The data doesn't lie, no matter how much voters don't trust it.
That was the message Wednesday from pollsters Kristen Soltis Anderson, a Republican, and Margie Omero, a Democrat, in an interview with the Washington Examiner's "Examining Politics" podcast.
Soltis Anderson and Omero were discussing the distrust so many voters have of polls that don't make sense to them, or of surveys that show the candidate they oppose winning despite all of the flaws they believe this individual has.
The two pollsters conceded that not all polls are created equal or perfectly accurate. But they said that if most polls are pointing in a particular direction — one candidate leading another, as is the case currently with Democrat Hillary Clinton and Republican Donald Trump — voters shouldn't fight the results.
"This is why polling averages are wonderful, because even if there's a pollster out there that gets it wrong, they get a weird sample, something is funky, that's a pretty reliable sign," Soltis Anderson said. "I don't see any way that the polls at this point are skewed against Donald Trump."
Soltis Anderson and Omero said the concern about skewed polls is overblown if for no other reason than pollsters have professional reputations to protect.

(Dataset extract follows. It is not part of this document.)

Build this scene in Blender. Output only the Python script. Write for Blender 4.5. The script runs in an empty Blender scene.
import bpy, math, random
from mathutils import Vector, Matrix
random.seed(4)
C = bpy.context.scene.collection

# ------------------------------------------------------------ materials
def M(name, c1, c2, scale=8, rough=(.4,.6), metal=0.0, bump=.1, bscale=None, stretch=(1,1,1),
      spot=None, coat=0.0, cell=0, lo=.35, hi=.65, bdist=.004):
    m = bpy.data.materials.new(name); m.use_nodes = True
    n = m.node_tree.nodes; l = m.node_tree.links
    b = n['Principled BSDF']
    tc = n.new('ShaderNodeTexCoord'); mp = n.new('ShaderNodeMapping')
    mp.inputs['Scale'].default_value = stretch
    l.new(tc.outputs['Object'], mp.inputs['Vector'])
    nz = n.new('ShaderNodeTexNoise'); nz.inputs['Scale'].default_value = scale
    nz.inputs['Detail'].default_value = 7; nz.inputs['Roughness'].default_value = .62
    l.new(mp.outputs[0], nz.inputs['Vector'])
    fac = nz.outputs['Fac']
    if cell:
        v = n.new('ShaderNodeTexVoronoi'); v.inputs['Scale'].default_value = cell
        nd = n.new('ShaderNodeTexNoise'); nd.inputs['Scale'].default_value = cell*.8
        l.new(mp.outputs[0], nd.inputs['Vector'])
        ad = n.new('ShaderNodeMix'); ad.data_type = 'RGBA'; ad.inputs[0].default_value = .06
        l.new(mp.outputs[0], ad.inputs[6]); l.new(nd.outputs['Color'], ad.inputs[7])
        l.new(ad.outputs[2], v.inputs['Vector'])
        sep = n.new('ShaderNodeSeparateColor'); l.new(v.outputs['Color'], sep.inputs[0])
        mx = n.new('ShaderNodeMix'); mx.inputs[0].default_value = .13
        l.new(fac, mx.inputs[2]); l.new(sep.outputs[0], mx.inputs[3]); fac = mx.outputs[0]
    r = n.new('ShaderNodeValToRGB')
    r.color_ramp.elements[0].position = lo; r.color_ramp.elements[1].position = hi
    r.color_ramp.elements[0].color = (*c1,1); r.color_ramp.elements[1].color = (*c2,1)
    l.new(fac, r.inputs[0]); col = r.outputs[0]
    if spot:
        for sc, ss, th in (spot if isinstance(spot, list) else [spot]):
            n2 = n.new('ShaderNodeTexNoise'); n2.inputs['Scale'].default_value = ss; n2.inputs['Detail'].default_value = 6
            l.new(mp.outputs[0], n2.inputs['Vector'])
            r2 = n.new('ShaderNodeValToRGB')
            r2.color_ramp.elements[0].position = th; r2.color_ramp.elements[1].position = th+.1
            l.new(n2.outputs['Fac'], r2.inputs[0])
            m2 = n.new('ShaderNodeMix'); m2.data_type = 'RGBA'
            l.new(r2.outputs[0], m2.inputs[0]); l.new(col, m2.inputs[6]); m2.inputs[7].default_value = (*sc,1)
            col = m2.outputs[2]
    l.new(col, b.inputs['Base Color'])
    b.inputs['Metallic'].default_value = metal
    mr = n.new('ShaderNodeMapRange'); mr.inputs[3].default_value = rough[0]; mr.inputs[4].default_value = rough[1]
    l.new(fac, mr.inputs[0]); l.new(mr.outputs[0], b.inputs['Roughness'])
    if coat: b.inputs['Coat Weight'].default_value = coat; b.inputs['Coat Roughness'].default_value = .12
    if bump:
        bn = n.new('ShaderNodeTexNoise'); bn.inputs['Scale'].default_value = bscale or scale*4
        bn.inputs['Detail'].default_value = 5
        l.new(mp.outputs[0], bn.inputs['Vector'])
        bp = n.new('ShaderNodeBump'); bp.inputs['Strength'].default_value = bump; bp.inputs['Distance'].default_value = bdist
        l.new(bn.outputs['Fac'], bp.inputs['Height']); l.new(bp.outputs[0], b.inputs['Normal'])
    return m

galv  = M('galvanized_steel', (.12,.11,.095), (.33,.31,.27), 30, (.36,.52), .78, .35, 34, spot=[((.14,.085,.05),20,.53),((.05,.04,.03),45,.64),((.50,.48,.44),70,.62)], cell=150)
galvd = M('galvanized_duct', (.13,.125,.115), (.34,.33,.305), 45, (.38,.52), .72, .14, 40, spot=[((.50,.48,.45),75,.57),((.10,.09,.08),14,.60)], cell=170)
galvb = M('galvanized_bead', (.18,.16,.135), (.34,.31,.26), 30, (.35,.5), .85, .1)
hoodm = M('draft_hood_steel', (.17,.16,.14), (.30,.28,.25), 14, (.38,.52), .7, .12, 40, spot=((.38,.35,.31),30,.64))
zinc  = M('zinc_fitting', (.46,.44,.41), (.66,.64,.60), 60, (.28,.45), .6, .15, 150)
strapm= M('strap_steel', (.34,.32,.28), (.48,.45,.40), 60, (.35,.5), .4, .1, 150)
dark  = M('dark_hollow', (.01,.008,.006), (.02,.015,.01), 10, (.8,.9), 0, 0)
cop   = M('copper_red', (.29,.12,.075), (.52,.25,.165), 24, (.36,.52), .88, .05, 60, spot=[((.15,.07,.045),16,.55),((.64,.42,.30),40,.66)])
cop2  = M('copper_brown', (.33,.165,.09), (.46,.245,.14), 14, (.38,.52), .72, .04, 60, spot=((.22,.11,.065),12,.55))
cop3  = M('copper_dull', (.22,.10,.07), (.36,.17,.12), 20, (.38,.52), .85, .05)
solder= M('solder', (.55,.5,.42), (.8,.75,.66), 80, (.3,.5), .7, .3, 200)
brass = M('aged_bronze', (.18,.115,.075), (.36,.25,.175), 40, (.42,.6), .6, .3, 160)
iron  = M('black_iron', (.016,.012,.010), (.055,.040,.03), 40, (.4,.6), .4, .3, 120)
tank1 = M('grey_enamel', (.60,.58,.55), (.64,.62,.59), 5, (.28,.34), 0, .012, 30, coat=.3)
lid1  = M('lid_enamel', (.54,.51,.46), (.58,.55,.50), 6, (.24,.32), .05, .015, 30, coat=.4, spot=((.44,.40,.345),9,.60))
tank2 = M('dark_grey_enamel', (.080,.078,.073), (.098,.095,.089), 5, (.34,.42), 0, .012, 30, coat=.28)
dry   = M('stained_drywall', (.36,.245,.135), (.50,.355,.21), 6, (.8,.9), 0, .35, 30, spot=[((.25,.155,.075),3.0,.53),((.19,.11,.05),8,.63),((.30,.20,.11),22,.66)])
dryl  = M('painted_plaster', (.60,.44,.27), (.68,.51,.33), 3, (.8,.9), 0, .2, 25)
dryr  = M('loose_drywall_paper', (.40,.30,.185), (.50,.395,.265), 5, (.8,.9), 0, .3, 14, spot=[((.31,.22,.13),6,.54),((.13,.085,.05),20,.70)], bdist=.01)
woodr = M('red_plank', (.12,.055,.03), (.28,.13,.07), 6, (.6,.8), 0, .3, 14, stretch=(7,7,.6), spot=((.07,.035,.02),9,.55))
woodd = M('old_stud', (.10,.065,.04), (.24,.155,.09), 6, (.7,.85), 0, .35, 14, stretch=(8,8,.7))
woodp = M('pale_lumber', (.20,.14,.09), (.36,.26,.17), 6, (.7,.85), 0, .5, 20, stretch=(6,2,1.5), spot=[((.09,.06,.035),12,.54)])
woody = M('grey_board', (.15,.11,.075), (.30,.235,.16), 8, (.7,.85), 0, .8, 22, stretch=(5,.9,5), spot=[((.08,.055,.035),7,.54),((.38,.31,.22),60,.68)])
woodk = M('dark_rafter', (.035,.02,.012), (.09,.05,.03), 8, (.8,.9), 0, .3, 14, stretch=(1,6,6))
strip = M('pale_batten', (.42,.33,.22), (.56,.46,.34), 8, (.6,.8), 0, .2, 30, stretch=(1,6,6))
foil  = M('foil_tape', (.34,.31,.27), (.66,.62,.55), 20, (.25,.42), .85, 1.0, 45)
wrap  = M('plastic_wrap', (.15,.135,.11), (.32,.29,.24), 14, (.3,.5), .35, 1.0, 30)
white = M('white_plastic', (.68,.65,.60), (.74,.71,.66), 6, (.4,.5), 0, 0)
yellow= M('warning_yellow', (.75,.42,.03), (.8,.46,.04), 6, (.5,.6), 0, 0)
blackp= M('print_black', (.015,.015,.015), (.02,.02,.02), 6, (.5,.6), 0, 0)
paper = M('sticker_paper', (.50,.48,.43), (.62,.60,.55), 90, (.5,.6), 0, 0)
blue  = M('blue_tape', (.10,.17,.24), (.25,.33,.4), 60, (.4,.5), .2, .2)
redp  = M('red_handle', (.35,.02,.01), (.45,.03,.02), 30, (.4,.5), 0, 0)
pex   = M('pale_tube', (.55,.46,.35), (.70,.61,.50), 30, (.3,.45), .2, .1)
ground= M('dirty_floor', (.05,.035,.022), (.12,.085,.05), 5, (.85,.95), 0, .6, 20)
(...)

If their surveys are inaccurate, they'll go out of business. Voters tend to ascribe polling biases depending on the editorial leaning of the news organization that sponsors or pays for the poll.
"Underneath the surface are pollsters like me and Margie who have every incentive to get it exactly right because if we don't get it right we're out of a job; that is the free market at work," Soltis Anderson said.